DATA PROVIDED:
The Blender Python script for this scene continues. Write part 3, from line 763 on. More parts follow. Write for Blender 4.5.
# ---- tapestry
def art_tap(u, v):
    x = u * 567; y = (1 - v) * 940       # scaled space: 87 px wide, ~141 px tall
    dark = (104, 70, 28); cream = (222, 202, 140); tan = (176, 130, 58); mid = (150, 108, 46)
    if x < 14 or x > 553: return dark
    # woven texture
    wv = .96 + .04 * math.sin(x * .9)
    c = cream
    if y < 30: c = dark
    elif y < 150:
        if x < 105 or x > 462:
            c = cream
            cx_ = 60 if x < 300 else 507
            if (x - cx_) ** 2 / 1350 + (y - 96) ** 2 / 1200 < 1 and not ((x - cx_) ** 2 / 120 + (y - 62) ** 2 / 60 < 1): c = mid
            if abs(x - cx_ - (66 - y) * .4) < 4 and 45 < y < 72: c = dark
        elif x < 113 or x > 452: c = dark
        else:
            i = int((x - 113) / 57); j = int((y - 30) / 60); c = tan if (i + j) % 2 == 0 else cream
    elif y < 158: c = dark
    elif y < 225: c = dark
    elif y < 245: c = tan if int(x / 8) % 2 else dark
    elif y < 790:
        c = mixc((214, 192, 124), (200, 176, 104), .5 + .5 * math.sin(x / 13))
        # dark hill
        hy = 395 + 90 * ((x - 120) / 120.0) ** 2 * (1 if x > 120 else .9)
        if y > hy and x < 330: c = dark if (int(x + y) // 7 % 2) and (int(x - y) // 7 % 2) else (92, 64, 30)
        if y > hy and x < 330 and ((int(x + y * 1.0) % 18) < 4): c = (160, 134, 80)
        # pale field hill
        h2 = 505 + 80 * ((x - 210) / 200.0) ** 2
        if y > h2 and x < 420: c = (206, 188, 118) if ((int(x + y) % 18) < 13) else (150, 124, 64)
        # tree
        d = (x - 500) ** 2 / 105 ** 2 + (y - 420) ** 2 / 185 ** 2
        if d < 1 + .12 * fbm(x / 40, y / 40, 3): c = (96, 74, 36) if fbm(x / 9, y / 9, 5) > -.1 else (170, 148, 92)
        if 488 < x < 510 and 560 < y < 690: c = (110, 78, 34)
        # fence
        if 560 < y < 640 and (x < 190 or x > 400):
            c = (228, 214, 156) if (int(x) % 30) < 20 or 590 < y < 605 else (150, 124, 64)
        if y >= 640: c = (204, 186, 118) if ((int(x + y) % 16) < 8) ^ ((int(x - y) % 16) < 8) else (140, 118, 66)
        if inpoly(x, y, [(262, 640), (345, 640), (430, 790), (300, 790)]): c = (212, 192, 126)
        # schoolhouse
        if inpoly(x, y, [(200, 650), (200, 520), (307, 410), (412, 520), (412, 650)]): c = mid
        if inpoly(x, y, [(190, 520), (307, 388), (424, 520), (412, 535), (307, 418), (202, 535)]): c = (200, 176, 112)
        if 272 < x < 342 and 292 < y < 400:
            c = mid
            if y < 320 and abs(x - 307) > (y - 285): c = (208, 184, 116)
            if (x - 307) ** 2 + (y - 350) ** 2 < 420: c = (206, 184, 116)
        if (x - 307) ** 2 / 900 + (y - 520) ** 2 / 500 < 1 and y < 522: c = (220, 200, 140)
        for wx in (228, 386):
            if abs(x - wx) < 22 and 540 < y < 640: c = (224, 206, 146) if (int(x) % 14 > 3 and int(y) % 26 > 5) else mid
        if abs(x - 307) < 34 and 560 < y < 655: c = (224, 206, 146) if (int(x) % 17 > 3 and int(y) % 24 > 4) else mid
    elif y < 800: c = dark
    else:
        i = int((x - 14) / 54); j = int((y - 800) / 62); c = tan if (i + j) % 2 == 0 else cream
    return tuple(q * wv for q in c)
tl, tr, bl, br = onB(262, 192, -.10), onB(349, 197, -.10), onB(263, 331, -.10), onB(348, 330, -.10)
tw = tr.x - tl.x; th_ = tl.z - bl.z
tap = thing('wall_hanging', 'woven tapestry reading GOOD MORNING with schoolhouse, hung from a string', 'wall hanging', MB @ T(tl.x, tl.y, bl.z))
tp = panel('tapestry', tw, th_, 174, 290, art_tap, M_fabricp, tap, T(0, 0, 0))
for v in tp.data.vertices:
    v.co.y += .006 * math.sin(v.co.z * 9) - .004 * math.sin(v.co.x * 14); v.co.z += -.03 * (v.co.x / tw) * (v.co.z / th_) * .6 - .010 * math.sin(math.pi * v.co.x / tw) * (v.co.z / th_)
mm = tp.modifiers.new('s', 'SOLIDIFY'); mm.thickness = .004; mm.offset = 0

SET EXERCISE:
Filter the listing above by the word "from"; copy each line that passes.

ANSWER BELOW:
The Blender Python script for this scene continues. Write part 3, from line 763 on. More parts follow. Write for Blender 4.5.
tap = thing('wall_hanging', 'woven tapestry reading GOOD MORNING with schoolhouse, hung from a string', 'wall hanging', MB @ T(tl.x, tl.y, bl.z))